Thursday, June 10, 2021

U.S. Territory of New Orleans (1804–1812)

 

U.S. Territory of New Orleans (1804–1812)

The demand for slaves increased in Louisiana and other parts of the Deep South after the invention of the cotton gin (1793) and the Louisiana Purchase (1803). The cotton gin allowed the processing of short-staple cotton, which thrived in the upland areas. It made possible a new commodity crop in northern Louisiana, although sugar cane continued to be predominant in southern Louisiana. The Mississippi River Delta area in southeast Louisiana created the ideal alluvial soil necessary for the growing of sugar cane; sugar was the state's prime export during the antebellum period.

The United States banned the importation of slaves in 1807–08. A brisk domestic slave trade developed; many thousands of black slaves were sold by slaveholders in the Upper South to buyers in the Deep South, in what amounted to a significant forced migration.

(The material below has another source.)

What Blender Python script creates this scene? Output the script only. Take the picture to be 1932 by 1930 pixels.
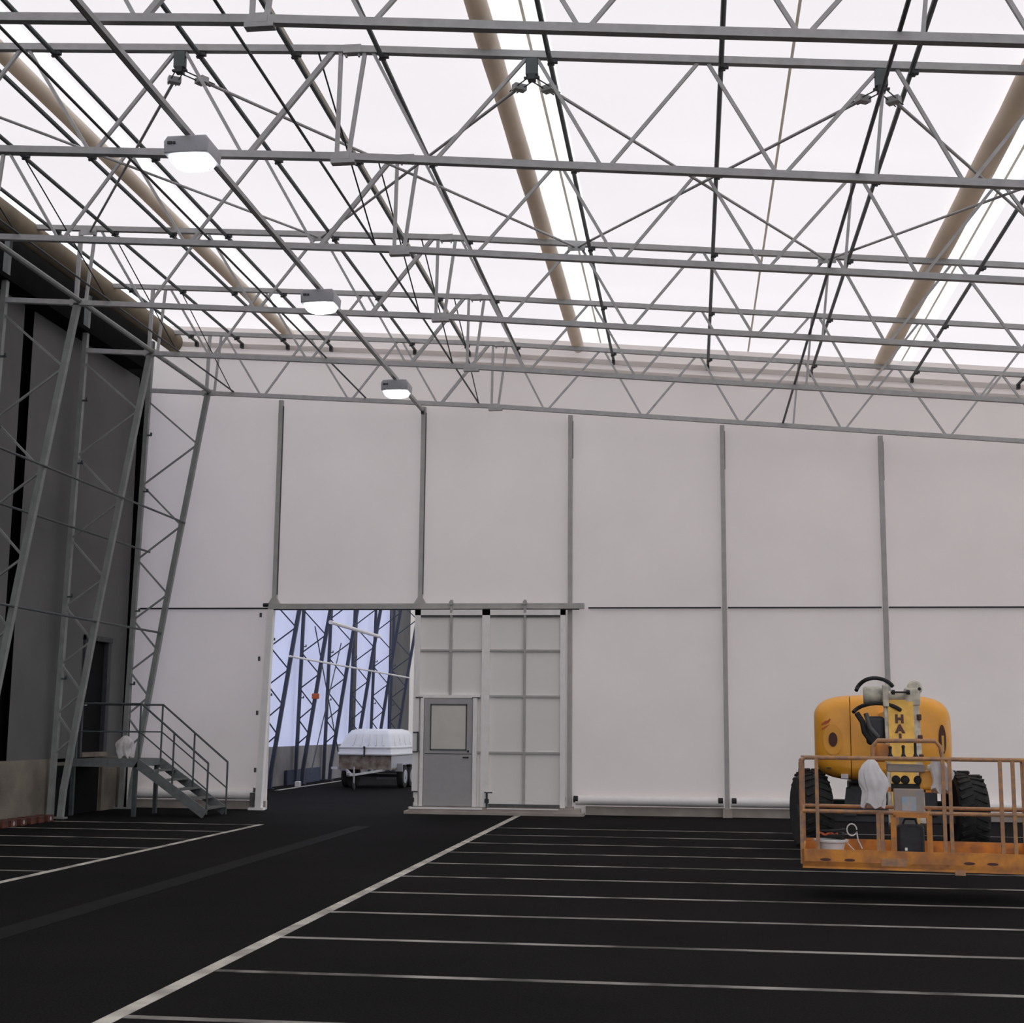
import bpy, bmesh, math, random
from mathutils import Vector, Matrix
random.seed(7)
for o in list(bpy.data.objects): bpy.data.objects.remove(o)
SC = bpy.context.scene
COL = SC.collection

# ---------------------------------------------------------------- camera
FPX = 2640.0; CAMH = 1.7
PITCH, YAW, ROLL = 0.153, -0.1278, 0.0092
cy, sy, cp, sp = math.cos(YAW), math.sin(YAW), math.cos(PITCH), math.sin(PITCH)
Fv = Vector((sy*cp, cy*cp, sp)); Rv = Vector((cy, -sy, 0)); Uv = Rv.cross(Fv)
c, s = math.cos(ROLL), math.sin(ROLL)
R2 = c*Rv + s*Uv; U2 = -s*Rv + c*Uv
cam_d = bpy.data.cameras.new('camera'); cam = bpy.data.objects.new('camera', cam_d); COL.objects.link(cam)
M = Matrix((R2, U2, -Fv)).transposed().to_4x4(); M.translation = Vector((0, 0, CAMH))
cam.matrix_world = M
cam_d.sensor_fit = 'HORIZONTAL'; cam_d.sensor_width = 36.0; cam_d.lens = FPX/1932*36.0
cam_d.clip_end = 400
SC.camera = cam

# ---------------------------------------------------------------- daylight and exposure
w = bpy.data.worlds.new('overcast_sky'); SC.world = w; w.use_nodes = True
bg = w.node_tree.nodes['Background']
bg.inputs[0].default_value = (0.94, 0.965, 1.04, 1); bg.inputs[1].default_value = 1.42
SC.view_settings.view_transform = 'Standard'; SC.view_settings.look = 'None'
SC.view_settings.gamma = 1.0; SC.view_settings.use_curve_mapping = False
SC.view_settings.exposure = 0.2

# ---------------------------------------------------------------- materials
def nmat(name, col, rough=0.6, metal=0.0, var=0.0, scale=4.0, col2=None, bump=0.0, bscale=40.0, emit=None, estr=0.0, spec=0.5):
    m = bpy.data.materials.new(name); m.use_nodes = True
    nt = m.node_tree; b = nt.nodes['Principled BSDF']
    b.inputs['Roughness'].default_value = rough; b.inputs['Metallic'].default_value = metal
    b.inputs['Specular IOR Level'].default_value = spec
    c1 = (*col, 1)
    c2 = (*col2, 1) if col2 else (*[max(0, x*(1-var)) for x in col], 1)
    tc = nt.nodes.new('ShaderNodeTexCoord')
    if var > 0 or col2:
        n = nt.nodes.new('ShaderNodeTexNoise'); n.inputs['Scale'].default_value = scale; n.inputs['Detail'].default_value = 6
        r = nt.nodes.new('ShaderNodeValToRGB'); r.color_ramp.elements[0].position = .36; r.color_ramp.elements[1].position = .66
        r.color_ramp.elements[0].color = c2; r.color_ramp.elements[1].color = c1
        nt.links.new(tc.outputs['Object'], n.inputs['Vector']); nt.links.new(n.outputs['Fac'], r.inputs[0])
        nt.links.new(r.outputs[0], b.inputs['Base Color'])
    else:
        b.inputs['Base Color'].default_value = c1
    if bump > 0:
        n2 = nt.nodes.new('ShaderNodeTexNoise'); n2.inputs['Scale'].default_value = bscale; n2.inputs['Detail'].default_value = 4
        bp = nt.nodes.new('ShaderNodeBump'); bp.inputs['Strength'].default_value = bump; bp.inputs['Distance'].default_value = .02
        nt.links.new(tc.outputs['Object'], n2.inputs['Vector']); nt.links.new(n2.outputs['Fac'], bp.inputs['Height'])
        nt.links.new(bp.outputs[0], b.inputs['Normal'])
    if emit:
        b.inputs['Emission Color'].default_value = (*emit, 1); b.inputs['Emission Strength'].default_value = estr
    return m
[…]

Early in 1811, while Louisiana was yet the U.S. Territory of Orleans, the largest slave revolt in American history began about thirty miles outside of New Orleans (or a greater distance if traveled alongside the twisting Mississippi River), as slaves rebelled against the brutal work regimens of sugar plantations. There had been a sizable influx of refugee French planters from the former French colony of Saint-Domingue following the Haitian Revolution (1791–1804), who brought their slaves of African descent with them. This influence was likely a contributing factor in the revolt. The German Coast Uprising ended with white militias and soldiers hunting down black slaves, peremptory tribunals or trials in three parishes (St. CharlesSt. John the Baptist, and Orleans), execution of many of the rebels, and the public display of their severed heads.